When we are looking for answers to guide our options trading, whether it’s analysis of current market action or potential moves, we tend to reach for the brightest, most experienced pundits and listen to their stock market predictions. This is natural. When we’re uncertain, it is so helpful for someone – anyone – to point us in the right direction.
However, we have to be careful who we are listening to, as the narrative presented may only serve to feed an ego or position. It’s the age-old game of making sure the curve fits the data to represent a specific point of view, trend or outcome. A bull will view data a certain way, while a bear will look at it from the opposite viewpoint.
So how do you know what to listen to?
3 stock market predictions to ignore
1 – Market forecasts that aren’t plausible
The business media is notorious for shining a very bright spotlight on outlandish predictions or market forecasts. After all, it’s about the ratings game. If everyone tunes in to listen to some “expert” talking head, that person’s narrative will fit the script.
If something you hear on TV sounds crazy, do your homework. What are the charts and technicals telling you?
2 – “Markets in turmoil” specials
When markets are on the ropes and investors seem in dire need of help, CNBC will often trot out a “markets in turmoil” special. This will boost eyeballs late on a Friday evening and scare everyone into watching the program on Sunday night before the Monday open (especially if futures are getting slammed).
Just two weeks ago, markets were fluttering as politics took center stage. Would a new healthcare bill cause the markets to fall? While volatility ratcheted up to a whopping 13% from 11% range (I’m being sarcastic), anxious traders got busy selling. And that turned into another great buying opportunity.
You may say hindsight is 20/20. But if you look back over the past several years, the charts clearly show how these patterns play out. The market will dip to oversold, and then buyers pick up the pieces.
3 – Predictions with no timeline
Lastly, be wary of those making stock market predictions without a timeline. Did you ever hear, “Give ’em a number or give ’em a date – but don’t give ’em both”?

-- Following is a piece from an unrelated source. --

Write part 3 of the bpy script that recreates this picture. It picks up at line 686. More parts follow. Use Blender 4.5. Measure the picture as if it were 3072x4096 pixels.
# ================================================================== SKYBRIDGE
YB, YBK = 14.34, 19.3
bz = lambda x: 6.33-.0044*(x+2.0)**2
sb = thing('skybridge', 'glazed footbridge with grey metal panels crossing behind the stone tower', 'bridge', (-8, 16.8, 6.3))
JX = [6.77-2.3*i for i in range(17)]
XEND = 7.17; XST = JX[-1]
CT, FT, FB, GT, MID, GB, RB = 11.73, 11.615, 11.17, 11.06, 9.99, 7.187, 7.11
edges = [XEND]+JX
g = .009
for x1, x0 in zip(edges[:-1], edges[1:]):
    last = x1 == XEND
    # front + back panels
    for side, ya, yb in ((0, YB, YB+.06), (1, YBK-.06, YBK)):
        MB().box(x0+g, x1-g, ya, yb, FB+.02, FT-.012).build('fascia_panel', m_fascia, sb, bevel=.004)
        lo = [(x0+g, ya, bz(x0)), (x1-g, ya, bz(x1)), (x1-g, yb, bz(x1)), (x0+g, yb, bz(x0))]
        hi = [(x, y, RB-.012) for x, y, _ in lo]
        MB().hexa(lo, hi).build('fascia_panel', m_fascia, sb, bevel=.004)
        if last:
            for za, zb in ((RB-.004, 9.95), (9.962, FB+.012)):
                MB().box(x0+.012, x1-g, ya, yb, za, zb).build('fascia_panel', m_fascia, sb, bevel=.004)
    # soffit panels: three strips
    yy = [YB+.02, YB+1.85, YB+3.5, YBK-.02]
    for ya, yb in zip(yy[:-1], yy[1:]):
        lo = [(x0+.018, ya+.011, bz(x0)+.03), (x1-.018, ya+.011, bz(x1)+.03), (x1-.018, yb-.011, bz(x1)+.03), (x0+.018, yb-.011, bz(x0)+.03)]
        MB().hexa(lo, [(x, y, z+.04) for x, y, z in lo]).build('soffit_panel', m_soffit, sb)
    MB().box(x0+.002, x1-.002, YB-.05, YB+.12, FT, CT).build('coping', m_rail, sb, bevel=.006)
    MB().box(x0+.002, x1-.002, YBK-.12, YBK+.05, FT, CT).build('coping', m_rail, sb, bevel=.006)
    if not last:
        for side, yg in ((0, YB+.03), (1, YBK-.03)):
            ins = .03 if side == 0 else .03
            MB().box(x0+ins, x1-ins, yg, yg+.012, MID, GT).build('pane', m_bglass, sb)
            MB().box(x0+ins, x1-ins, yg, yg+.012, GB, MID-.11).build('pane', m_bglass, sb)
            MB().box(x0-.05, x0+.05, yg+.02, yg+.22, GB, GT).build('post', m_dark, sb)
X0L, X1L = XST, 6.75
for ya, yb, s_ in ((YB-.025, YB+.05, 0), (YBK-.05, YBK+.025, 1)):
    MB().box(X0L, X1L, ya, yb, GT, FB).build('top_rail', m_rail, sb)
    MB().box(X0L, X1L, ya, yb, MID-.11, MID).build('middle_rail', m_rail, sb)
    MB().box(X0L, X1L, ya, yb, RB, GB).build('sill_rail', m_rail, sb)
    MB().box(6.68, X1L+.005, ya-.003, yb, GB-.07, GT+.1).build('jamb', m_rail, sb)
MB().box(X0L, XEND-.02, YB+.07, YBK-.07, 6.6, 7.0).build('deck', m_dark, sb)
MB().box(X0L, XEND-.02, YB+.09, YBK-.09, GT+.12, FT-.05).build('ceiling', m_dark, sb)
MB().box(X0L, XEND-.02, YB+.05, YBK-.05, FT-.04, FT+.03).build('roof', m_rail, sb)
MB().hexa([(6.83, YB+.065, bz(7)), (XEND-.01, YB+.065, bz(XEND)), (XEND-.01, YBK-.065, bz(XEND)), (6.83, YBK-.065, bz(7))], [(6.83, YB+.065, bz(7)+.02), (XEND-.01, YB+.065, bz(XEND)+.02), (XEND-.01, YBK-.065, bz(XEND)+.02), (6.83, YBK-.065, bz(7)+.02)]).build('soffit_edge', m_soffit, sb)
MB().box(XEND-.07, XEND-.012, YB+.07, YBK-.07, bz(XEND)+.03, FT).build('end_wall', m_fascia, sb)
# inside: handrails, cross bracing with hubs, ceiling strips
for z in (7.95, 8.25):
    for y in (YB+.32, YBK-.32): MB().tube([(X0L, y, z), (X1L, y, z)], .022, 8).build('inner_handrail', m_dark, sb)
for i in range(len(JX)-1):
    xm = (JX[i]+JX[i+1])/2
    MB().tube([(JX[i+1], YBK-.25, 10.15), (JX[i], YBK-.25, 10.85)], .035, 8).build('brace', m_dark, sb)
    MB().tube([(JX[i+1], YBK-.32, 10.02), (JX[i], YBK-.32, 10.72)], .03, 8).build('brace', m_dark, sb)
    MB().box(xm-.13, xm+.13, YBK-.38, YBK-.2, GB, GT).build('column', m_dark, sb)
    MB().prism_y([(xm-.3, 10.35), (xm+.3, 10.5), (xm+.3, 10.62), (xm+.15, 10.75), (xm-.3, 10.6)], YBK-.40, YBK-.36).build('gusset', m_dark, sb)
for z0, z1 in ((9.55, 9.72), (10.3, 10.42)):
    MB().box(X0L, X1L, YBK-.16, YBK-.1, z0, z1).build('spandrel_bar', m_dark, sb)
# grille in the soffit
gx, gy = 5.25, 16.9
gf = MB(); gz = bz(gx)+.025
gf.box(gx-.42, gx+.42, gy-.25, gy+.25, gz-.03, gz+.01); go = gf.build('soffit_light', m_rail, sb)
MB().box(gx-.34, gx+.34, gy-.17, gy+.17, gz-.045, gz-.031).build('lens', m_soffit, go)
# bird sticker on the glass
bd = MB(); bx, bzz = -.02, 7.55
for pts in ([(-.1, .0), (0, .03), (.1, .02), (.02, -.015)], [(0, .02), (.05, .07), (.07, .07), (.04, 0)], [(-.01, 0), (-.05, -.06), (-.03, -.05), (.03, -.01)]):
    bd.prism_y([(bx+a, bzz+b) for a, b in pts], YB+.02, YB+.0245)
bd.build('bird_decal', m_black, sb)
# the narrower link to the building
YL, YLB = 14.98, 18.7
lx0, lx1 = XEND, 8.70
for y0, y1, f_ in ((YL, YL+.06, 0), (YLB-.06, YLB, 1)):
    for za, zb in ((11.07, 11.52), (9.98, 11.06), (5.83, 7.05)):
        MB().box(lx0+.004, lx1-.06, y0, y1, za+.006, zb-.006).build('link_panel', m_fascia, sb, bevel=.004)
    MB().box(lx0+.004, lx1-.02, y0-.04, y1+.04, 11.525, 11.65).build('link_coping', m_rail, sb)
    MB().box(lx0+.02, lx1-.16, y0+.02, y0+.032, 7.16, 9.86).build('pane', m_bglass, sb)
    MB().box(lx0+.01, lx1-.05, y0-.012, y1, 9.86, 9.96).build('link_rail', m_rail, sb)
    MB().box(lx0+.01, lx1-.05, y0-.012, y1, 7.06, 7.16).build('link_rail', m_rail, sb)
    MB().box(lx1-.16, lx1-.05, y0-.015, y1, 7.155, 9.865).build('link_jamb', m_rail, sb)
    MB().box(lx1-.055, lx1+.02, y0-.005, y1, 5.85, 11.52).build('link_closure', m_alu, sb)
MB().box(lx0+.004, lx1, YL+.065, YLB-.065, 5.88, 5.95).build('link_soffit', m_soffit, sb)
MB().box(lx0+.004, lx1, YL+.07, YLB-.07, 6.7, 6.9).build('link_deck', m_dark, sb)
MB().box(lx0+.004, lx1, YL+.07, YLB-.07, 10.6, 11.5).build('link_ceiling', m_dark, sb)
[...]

Most predictions don’t come with an expiration date. Since markets go up and down, they will be right eventually. But how long will they be wrong? How much time, energy and opportunity will you waste if you let their words guide you?
(Even worse, market timers expect markets to do exactly what they want, and they even believe they have some influence over price action. This is a topic for another time, though.)
The markets will never lie
Markets don’t lie or make you wait. As I said above, you’ll find answers in the charts and technicals, like price action and volume. Use the time-tested tools of technical analysis, rather than the words of a biased pundit, as your guide.